A l’image des fonctions d’encadrement, le travail des ingénieurs et des concepteurs est pourtant lui aussi touché par un processus de rationalisation qui met en mouvement des mécanismes de transformation du travail intellectuel. La remise en cause des modèles tayloro-fordistes, qui se caractérisaient dans le cas du travail de conception par une standardisation des modes opératoires ainsi que des outils de travail et par une distinction des tâches et des postes entre ingénieurs et techniciens dans les bureaux d’études jusqu’aux années 1980, a paru générer de nouvelles formes d’autonomie et de créativité dans le travail des concepteurs.
Il en va ainsi de l’organisation par projet, qui structure désormais l’activité de conception. Le fonctionnement par projet, s’il est facteur de contraintes et de contradictions nouvelles, renforcerait l’enrichissement du travail et des compétences des concepteurs (Charue-Duboc, Midler, 2002). En outre, le travail de gestion, accru, serait susceptible de valoriser les concepteurs et de répondre à leurs attentes en termes de gestion de projet, d’investissement dans de nouveaux défis, d’animation d’équipes transverses, de renouvellement des pratiques de travail et d’enrichissement des compétences.
Contre les discours et les perspectives faisant du travail intellectuel un horizon ré-enchanté des mondes du travail, il convient de placer celui-ci dans son contexte socio-productif, c’est-à-dire à face à ses déterminants sociaux. L’activité de conception, à partir de laquelle cet ouvrage examine les métamorphoses 3 du travail intellectuel, est en premier lieu un segment du procès de production industriel. La conception, ou le procès de conception, n’est donc pas dissociable de l’ensemble de la production. Un faisceau de contraintes productives, industrielles et financières pèse par conséquent sur la conception et sur le travail des concepteurs. Il faut ainsi dissocier l’activité de conception industrielle du travail créatif.
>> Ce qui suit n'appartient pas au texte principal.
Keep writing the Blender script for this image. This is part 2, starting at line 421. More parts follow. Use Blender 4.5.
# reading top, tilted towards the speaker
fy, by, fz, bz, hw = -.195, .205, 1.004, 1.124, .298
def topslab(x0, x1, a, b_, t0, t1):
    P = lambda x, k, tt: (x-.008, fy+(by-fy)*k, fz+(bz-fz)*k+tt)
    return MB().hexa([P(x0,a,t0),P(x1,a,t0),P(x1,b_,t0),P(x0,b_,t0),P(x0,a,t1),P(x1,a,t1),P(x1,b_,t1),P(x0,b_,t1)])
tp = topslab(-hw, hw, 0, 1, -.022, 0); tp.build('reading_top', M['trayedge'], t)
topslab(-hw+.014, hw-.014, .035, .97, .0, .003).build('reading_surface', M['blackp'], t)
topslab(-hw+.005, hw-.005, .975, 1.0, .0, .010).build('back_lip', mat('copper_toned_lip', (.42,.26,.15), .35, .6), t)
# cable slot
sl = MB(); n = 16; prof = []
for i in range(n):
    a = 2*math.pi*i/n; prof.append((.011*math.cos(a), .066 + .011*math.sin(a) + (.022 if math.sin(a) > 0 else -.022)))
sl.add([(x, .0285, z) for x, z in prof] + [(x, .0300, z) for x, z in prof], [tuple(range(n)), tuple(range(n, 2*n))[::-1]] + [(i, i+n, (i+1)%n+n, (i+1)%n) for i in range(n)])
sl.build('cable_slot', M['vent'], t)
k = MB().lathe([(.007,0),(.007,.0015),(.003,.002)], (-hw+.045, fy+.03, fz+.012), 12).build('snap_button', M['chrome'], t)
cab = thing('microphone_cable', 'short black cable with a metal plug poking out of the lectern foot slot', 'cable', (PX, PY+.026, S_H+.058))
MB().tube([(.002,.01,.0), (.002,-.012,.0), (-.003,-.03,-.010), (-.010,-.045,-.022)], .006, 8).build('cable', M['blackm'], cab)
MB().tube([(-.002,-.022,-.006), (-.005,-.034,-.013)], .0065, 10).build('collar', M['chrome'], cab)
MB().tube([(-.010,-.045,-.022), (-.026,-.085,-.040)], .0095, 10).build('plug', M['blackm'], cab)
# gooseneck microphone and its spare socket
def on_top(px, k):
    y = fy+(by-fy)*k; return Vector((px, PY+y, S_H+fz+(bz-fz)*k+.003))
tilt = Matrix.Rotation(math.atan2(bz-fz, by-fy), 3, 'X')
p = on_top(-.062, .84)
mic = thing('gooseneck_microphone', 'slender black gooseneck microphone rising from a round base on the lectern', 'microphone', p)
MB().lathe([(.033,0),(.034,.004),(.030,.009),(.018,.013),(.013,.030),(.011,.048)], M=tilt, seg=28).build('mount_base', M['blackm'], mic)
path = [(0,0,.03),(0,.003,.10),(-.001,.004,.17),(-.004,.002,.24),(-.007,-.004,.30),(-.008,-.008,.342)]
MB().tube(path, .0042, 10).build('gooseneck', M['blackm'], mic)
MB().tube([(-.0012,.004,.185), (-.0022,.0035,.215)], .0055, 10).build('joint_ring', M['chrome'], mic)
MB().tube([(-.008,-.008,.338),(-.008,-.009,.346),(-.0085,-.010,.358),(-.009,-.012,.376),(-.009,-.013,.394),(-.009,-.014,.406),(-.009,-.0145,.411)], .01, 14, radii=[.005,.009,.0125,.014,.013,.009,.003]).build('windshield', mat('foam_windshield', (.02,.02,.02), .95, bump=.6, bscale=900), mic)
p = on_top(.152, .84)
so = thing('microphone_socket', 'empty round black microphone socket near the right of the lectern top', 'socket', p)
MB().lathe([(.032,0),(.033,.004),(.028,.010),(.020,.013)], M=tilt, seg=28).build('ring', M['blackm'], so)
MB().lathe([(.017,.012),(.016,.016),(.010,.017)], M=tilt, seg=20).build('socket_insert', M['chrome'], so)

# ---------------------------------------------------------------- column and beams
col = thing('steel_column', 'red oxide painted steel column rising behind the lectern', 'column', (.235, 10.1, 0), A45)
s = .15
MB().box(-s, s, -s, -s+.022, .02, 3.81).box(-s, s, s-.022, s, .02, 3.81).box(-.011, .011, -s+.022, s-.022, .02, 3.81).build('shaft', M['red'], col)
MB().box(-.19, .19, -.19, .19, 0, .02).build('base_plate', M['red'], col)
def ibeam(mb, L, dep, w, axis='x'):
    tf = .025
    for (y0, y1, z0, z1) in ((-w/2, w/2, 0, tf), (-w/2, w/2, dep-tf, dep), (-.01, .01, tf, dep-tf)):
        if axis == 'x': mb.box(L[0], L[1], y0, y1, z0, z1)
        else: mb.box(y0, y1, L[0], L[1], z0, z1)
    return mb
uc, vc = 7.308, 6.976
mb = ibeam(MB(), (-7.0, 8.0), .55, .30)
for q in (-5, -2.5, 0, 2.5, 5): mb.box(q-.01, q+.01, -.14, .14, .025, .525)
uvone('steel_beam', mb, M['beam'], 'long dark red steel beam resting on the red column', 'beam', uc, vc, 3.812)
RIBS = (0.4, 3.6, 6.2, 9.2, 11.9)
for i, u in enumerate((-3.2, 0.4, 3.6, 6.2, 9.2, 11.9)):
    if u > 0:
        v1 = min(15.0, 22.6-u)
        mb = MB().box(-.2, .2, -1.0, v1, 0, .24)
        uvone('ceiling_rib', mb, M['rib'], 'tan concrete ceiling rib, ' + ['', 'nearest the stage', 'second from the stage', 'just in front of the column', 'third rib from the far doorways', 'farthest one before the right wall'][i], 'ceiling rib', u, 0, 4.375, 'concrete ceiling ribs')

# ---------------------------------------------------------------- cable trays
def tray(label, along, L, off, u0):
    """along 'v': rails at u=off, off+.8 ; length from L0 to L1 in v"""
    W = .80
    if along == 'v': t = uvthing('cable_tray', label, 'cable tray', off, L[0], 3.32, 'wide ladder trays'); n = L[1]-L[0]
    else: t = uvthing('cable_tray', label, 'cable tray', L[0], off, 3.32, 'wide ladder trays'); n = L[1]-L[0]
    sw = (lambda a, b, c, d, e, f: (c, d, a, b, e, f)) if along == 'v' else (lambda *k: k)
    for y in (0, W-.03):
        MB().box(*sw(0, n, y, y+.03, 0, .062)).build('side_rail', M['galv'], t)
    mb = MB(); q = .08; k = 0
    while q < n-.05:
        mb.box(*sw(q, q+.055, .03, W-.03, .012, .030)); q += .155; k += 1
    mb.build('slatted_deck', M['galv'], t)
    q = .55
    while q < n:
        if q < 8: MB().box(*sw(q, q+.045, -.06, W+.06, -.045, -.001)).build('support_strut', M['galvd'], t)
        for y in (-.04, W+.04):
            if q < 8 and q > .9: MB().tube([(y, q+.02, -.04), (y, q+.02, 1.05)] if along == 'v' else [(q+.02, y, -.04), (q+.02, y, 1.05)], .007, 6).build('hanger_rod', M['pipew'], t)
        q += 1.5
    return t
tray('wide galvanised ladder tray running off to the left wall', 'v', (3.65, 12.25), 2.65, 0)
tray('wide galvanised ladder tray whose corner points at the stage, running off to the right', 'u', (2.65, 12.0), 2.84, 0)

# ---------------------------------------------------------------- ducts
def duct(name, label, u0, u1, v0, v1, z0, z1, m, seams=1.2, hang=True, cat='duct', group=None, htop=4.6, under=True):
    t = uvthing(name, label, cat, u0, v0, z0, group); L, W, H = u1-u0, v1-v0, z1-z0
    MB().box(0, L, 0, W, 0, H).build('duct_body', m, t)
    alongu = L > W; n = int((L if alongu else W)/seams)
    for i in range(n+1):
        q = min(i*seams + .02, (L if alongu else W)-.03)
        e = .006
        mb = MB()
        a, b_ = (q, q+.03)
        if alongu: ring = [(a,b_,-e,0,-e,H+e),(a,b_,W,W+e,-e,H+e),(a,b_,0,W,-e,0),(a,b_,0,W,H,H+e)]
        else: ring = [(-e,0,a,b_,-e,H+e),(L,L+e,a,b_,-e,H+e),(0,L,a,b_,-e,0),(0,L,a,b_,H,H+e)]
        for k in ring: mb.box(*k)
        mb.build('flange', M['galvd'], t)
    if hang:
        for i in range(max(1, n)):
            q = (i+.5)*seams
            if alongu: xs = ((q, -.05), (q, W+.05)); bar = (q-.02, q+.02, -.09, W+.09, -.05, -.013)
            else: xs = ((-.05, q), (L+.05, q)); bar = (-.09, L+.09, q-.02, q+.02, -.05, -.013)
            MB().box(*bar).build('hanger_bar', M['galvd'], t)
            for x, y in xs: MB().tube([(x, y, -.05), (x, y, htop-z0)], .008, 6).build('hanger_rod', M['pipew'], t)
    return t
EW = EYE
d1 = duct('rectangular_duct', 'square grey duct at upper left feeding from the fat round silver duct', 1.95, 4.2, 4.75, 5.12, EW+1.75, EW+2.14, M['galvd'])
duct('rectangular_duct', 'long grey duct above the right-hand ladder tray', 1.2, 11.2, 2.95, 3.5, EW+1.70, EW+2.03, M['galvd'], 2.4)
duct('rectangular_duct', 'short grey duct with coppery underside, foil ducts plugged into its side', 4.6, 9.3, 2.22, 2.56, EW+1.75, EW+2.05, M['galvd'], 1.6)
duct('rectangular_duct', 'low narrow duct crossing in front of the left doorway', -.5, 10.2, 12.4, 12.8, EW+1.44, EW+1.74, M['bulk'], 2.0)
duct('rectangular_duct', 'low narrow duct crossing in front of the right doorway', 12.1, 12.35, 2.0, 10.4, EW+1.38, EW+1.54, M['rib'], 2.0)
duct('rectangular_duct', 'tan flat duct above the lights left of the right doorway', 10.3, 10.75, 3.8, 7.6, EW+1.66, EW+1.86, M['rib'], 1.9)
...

Si l’acte de travail, y compris le plus répétitif ou traversé de pratiques rompues à la routine, nécessite des capacités créatives (Alter, 2000) et donc nécessairement intellectuelles, les procès de conception de type industriel ne permettent pas, pour une large majorité de travailleurs, d’exprimer de véritables qualités de création et d’innovation qui différencieraient fondamentalement, d’une part, les actes, les tâches ou les réalisations accomplies et, de l’autre, le travailleur lui-même, de ce qui se pratique par ailleurs dans le même secteur d’activité. De par les contraintes productives, organisationnelles, techniques ou encore commerciales qu’ils rencontrent dans leur activité, les concepteurs industriels ne peuvent exprimer des capacités créatives que lorsqu’une tension forte les contraint à s’émanciper partiellement des processus et des procédures pour répondre rapidement à un objectif (technique ou gestionnaire) impliquant la réconciliation de deux éléments contradictoires : par exemple, les objectifs qui leur sont impartis avec les moyens ou les délais qui leur sont accordés.